Wednesday, April 12, 2006

 

America, the (Immigrant) Beautiful

The lead editorial in The New York Times today was about the big immigrant protests that took place all over the country this past Sunday and Monday. The editorial seems surprised at the numbers who turned out to show their support for immigrants' rights, a new old concept in American policy that we seem to have forgotten about in recent years.

The Times estimated the turn-out at "180,000 in Washington, 100,000 each in Phoenix and New York City, 50,000 each in Atlanta and Houston, and tens of thousands more in other cities.

"Adding in the immense marches last month in Los Angeles and Chicago," the editorial continues, "the immigrants and their allies have carried off an amazing achievement in mass political action, even though many of them are here illegally and have no right to vote. Whether the rallies leave you inspired or unnerved, they are impossible to ignore."

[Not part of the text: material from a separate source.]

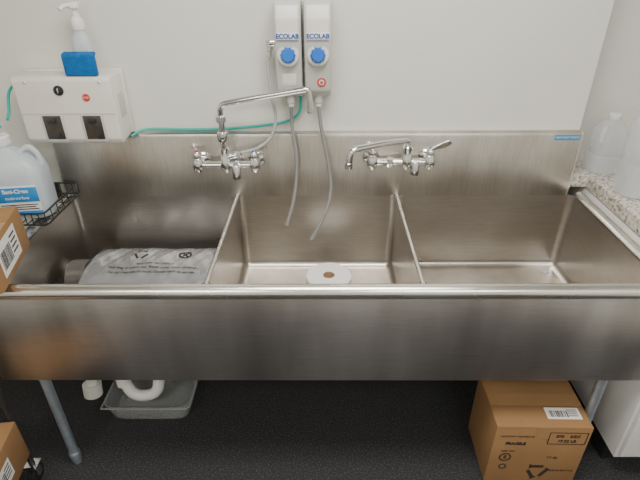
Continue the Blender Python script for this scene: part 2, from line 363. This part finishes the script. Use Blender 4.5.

Impossible to ignore the way we've been ignoring the festering problem of illegal immigration for years and years, the Times means. Is it possible to continue celebrating our country as a "nation of immigrants," while still harassing, humiliating and deporting the hardy souls who make it across the grueling desert passage to work for peanuts, in horrendous living conditions, in our plantations, our slaughterhouses, our factories, our restaurants, our construction sites?

We love to celebrate America as a country founded by immigrants, as long as by immigrants we mean everyone who arrived here at least a century ago, and preferably back in the good old days of the Pilgrims.

One immigrant compared Congress's proposed "guestworker" policy to slavery--once they're done with you, they throw you out like an old rag, he said with harsh poetry. And then there's that 700-mile wall Congress is thinking of building on the U.S.-Mexico border. Who are they kidding? There's no wall so high it can keep people desperate to feed their families away from the best source of income in the hemisphere. Are we going to wall off the entire Canadian border too? The very idea of building walls is repugnant. I thought we take pride of being the "land of the free and the home of the brave"? What's free or brave about walling ourselves in?

What are we afraid of, anyway? All those Republican conservatives should be dancing in the streets at the prospect of people with such strong "family values" moving into our neighborhood. Aren't Latino immigrants known for their many children (no contraception or abortion for them!), their staunch patriarchal families, their strong work ethic, their piousness? And they're already here! What we're talking about is allowing them to come out of the shadows and feel proud to be Americans, as they surely are (Mexicans always remind gringos, with irritation, that they are "Americanos" too; U.S. folks are "Norteamericanos.").

I didn't like the way the Times ended its editorial. The penultimate paragraph was fine; the writer should have stopped there:

"...the marchers seemed motivated less by a sense of grievance than by hope, and the pure joy of seeing others like themselves rallying for a precious cause. They were venturing boldly from the shadows and daring the country to change its laws, but were doing so out of a desire to participate in the system, not to undermine it."

But instead the editorial continued:

This became especially clear when the thousands on the Mall recited the Pledge of Allegiance, reading from yellow sheets printed in English and in a crude phonetic spelling to help Spanish speakers pronounce the unfamiliar words. Something about the latter version — with its strange sense of ineloquent desire — was enough to provoke tears.

Ai pledch aliyens to di fleg

Of d Yunaited Esteits of America

An tu di republic for wich it estands

Uan naishion, ander Gad

Indivisibol

Wit liberti an yostis

For oll.


Okay, why the tear-jerker ending? Why emphasize that some of the immigrants proudly waving their American flags are uneducated enough to require a phonetic translation of the "Pledge of Allegiance"?

My great-grandparents probably made hash of the "Pledge" too, in their Yiddish-accented English. But that didn't make them any less smart, capable and dedicated to their new country. Immigrants always have been the lifeblood of the United States (when they weren't the death blow to its native inhabitants, that is). We spurn today's immigrants at our own peril.